Our route continues along the wood­land margins to the abandoned Rea Garth Farm, where a monkey puzzle tree towers above the buildings. Monkey puzzle trees, introduced from South America, were very popular in Victorian times. The name came about in 1834 when Charles Austin, attended a tree planting ceremony in Cornwall. After touching the spiny foliage he said, ‘That tree would puzzle a monkey.’ The name stuck.

From Rea Garth we pass through open fields and descend to a clearing by the river Riccal. The earliest form of Riccal in the Domesday Book is ‘Ricalf’, derived from the Norse ‘Rye graine’ meaning ‘a branch of the Rye’. We leave the clearing and begin a steep climb out of the valley, passing (or perhaps pausing at) a seat commemorating Joe Cowton, who was a gamekeeper on the Duncombe Park Estate for 52 years.
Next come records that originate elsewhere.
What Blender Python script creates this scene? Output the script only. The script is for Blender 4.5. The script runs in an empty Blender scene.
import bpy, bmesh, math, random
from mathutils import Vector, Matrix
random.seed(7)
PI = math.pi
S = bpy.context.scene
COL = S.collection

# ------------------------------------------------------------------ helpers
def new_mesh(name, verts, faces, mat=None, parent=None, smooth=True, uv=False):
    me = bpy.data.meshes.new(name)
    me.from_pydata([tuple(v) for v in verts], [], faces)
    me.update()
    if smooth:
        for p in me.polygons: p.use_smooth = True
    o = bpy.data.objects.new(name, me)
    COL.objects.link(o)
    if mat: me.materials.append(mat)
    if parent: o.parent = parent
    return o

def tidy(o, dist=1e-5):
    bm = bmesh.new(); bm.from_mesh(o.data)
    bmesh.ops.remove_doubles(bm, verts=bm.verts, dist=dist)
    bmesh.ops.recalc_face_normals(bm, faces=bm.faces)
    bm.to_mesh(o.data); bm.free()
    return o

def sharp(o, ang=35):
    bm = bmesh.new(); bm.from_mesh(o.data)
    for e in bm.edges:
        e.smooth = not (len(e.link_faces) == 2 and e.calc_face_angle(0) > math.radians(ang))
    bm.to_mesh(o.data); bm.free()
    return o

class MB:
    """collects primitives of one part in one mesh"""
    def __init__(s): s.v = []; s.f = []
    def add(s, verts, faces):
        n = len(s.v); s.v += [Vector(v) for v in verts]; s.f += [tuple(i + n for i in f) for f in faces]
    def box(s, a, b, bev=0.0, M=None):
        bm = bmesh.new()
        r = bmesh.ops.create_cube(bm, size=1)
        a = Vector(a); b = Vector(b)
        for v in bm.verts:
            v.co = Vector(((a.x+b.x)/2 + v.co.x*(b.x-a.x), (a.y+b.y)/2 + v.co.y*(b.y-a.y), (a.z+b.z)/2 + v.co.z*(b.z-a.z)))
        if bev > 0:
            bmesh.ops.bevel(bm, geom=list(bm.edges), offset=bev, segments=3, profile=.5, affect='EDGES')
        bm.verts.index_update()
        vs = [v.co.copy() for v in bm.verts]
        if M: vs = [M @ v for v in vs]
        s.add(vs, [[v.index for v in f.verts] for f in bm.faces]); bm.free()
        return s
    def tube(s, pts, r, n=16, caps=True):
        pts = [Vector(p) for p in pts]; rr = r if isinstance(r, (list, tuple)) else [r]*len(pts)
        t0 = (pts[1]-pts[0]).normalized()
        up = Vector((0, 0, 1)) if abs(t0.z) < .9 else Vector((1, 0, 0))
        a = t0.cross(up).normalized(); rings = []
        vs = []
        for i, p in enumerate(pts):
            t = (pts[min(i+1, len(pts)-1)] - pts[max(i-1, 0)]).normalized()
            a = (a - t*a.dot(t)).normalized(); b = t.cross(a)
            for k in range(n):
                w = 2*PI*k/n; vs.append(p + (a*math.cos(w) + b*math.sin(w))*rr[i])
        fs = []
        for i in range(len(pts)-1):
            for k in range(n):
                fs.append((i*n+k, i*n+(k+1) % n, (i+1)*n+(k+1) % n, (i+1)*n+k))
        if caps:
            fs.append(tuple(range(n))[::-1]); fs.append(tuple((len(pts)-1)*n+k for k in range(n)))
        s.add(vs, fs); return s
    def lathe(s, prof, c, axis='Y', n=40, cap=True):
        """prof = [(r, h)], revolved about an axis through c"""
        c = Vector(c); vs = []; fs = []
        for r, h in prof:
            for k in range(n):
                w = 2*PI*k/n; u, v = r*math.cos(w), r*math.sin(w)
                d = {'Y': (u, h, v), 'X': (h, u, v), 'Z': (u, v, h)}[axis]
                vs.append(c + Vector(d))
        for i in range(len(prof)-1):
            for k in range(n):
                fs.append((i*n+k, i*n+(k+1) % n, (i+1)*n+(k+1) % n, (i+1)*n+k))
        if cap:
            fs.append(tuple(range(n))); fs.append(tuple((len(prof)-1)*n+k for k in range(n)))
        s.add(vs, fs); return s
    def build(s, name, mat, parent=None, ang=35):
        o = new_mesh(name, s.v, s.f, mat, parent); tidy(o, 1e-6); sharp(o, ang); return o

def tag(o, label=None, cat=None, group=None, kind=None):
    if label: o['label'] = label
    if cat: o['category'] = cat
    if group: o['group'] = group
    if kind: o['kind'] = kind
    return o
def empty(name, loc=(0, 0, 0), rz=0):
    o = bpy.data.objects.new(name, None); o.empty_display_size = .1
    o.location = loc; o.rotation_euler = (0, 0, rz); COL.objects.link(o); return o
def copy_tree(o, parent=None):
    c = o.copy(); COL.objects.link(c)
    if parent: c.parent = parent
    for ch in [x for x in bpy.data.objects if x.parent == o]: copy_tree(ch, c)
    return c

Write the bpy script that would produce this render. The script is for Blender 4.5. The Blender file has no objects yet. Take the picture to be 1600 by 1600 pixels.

After reaching the road we follow it to the outskirts of Carlton. This was a freeman’s village until the Norman lords of Helmsley annexed it for hunting. They enclosed the land with a fence known as the ‘park pale’ and an internal ditch. This design allowed deer to leap into the park but the extra height on the inside made it difficult for them to escape. The ‘park pale’ was pulled down in 1799.

A wide track from Carlton delivers us into Ash Dale which has been covered with trees since the sixteenth century or earlier. However, none of the present trees are so old, as the woods have been regularly harvested and replanted throughout the centuries. Conifers and hardwoods such as beech are mixed with broadleaves like ash, hazel, sycamore and oak which are more typical of the original woodland. Ash Dale is a precious haven for plants, birds, insects and small mammals. During spring and summer the descent through the valley provides an opportunity to identify many wild flowers; bluebell, lady’s mantle, primrose, purple vetch, rosebay willow herb, wood anenome and wood forget-me-not.

On leaving the woodland we continue via lush meadows and after a few minutes we are back in Helmsley.